Kevin Lygo

Kevin Lygo was promoted to become Director of Television and Content in March 2007, having previously been Director of Television since returning to Channel 4 in November 2003.

As Director of Television and Content Kevin sits on the Channel 4 board and has strategic management responsibility for the Group’s portfolio of TV channels – Channel 4, E4, More4 and Film4 – and for cross-platform commissioning areas such as Acquisitions, Arts, Education and Film. He has also been given a more active role in overseeing the development and commissioning of content for Channel 4’s services on new digital platforms. 

Under Lygo’s creative leadership, Channel 4 has been the only terrestrial broadcast group to increase viewing in the last five years, with its share of the total TV audience increasing by 14%. E4 relaunched on Freeview in May 2005 and has subsequently more than doubled its share of the total TV audience, becoming Britain’s most watched digital TV channel amongst younger audiences and winning multi-channel service of the year at this year’s Edinburgh TV Festival. More4’s launch in October 2005 led to it being named best new channel at the Broadcast awards in 2006 and the channel is established amongst the ten most popular digital TV channels, comfortably out rating BBC4. Film4 went free-to-air in July 2006 year and has been the UK’s most popular TV film channel ever since. In 2007, Channel 4 also become the first terrestrial broadcaster to launch a time-shifted version and an HD channel. 

Since Kevin rejoined Channel 4 in 2003, the Group has enjoyed unprecedented critical success, picking up more BAFTA TV awards than any other channel in 2005, 2006, 2008 and 2009, and a record eight Oscars at this year’s Academy Awards for Slumdog Millionaire, developed and co-financed by Film4. Channel 4 was named Channel of the Year at Edinburgh in 2006 and at the Broadcast Awards in 2006 and 2009. 

Award-winning programmes broadcast under Kevin’s stewardship include Anatomy for Beginners, A Boy Called Alex, Boy A, The Boy Whose Skin Fell Off, Brat Camp, Britz, Come Dine With Me, Deal or No Deal, The Devil’s Whore, The Friday Night Project, The Government Inspector, Green Wing, Hamburg Cell, Hunger, How to Look Good Naked, The Mark of Cain, The Inbetweeners, The IT Crowd, Jamie’s School Dinners, Longford, Omagh, Peep Show, Ramsay’s Kitchen Nightmares, Red Riding, Secret Millionaire, Saving Africa’s Witch Children, Sex Traffic, Shameless, Skins, Supernanny and Touching the Void. 

Kevin first joined Channel 4 as Head of Entertainment and Music in August 1997 and presided over an acclaimed expansion of the channel’s entertainment portfolio. Commissions during his first employment at Channel 4 include So Graham Norton, Trigger Happy TV, Top 10s, Smack the Pony, Spaced, Black Books, Da Ali G Show, The 11 O'clock Show and the Brass Eye special on paedophilia. Kevin also acted as Controller for the launch of E4 in January 2001.
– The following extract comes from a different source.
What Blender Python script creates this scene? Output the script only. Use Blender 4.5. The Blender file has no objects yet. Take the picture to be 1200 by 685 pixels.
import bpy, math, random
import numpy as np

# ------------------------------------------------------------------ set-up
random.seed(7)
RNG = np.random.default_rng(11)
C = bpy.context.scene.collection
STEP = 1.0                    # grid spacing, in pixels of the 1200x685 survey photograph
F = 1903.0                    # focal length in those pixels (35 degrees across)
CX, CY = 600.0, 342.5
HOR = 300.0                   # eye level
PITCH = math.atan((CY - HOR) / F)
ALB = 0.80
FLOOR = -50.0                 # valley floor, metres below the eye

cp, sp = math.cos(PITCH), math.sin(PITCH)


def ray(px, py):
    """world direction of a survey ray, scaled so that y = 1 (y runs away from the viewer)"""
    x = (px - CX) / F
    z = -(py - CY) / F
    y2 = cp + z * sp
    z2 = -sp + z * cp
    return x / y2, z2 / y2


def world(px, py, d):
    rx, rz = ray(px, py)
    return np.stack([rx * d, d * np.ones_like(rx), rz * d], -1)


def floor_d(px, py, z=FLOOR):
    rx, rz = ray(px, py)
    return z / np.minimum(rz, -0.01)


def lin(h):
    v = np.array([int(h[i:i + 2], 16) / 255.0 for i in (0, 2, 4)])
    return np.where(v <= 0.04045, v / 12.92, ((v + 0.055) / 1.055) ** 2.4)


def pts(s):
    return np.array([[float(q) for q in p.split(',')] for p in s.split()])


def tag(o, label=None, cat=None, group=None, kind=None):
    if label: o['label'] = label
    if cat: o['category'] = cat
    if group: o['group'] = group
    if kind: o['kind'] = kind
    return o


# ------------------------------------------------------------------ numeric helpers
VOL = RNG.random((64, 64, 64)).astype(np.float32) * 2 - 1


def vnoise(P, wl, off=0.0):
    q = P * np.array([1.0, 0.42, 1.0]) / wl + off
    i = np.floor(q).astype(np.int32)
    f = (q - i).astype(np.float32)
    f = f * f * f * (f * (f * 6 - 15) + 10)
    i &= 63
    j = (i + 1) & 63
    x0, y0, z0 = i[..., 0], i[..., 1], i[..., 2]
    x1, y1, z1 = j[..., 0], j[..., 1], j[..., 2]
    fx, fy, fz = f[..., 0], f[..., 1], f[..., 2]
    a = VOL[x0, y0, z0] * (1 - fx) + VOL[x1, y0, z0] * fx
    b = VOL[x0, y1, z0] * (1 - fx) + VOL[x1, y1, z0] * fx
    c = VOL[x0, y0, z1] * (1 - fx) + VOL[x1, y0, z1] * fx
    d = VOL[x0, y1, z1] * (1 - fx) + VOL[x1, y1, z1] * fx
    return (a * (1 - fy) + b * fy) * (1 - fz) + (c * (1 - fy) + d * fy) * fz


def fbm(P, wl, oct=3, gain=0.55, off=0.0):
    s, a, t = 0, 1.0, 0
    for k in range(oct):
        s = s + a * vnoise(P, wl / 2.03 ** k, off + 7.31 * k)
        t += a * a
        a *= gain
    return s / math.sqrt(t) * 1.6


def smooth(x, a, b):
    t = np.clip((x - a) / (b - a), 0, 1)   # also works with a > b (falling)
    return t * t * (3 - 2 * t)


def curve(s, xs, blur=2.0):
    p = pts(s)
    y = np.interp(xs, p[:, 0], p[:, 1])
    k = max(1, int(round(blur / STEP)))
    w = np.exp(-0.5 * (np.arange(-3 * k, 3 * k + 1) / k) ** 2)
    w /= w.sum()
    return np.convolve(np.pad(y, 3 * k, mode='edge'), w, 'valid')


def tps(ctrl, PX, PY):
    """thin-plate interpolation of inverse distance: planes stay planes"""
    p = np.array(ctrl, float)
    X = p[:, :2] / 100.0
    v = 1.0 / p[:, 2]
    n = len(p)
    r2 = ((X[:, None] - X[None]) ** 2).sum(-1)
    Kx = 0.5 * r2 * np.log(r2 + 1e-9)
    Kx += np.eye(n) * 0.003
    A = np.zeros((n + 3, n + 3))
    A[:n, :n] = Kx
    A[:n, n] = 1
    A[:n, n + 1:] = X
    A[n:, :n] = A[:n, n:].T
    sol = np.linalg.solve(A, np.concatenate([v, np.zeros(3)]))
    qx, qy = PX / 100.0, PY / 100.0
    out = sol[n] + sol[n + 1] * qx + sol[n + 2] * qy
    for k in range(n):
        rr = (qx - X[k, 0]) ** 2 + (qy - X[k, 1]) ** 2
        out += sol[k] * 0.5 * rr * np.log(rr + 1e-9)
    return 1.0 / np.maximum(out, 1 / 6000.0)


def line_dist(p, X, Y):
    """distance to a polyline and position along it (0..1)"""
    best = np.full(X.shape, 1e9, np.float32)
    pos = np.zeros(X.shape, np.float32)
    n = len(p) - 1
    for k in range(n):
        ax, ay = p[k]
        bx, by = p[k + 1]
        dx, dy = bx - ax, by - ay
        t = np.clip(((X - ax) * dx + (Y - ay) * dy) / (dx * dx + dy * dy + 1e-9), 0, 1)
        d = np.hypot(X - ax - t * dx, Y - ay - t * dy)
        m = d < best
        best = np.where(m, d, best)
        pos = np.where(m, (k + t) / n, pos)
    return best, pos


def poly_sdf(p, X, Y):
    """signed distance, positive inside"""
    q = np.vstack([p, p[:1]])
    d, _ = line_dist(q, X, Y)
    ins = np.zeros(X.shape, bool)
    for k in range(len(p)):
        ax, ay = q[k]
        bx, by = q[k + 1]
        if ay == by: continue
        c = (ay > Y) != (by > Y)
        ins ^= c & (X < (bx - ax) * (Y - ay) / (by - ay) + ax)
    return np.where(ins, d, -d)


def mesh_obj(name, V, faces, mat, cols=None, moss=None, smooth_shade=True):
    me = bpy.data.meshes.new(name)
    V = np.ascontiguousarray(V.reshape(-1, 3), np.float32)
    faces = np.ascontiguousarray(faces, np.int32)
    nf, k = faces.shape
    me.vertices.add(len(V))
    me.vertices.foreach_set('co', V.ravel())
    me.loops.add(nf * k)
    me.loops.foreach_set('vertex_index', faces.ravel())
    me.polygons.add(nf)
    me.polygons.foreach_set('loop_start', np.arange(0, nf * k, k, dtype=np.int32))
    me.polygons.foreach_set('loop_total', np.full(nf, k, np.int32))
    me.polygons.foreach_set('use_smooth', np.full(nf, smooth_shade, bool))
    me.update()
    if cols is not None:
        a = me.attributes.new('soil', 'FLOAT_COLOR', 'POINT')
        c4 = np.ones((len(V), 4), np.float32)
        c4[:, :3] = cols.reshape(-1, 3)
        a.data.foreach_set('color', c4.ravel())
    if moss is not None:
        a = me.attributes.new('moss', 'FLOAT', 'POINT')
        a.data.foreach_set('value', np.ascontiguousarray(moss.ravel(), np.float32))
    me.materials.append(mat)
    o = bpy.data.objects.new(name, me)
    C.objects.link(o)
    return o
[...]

He left later in 2001 to spend two years as Director of Programmes at Five, where he is credited with broadening the channel’s programme offering from a reliance on films, sport and acquisitions to embrace original UK production including arts, popular factual and history programming.  

Prior to joining Channel 4 in 1997 Kevin worked at the BBC, most recently as Head of Independent Commissioning for Entertainment. His credits include The Two Ronnies, Not the Nine O'clock News, They Think It's All Over and Men Behaving Badly.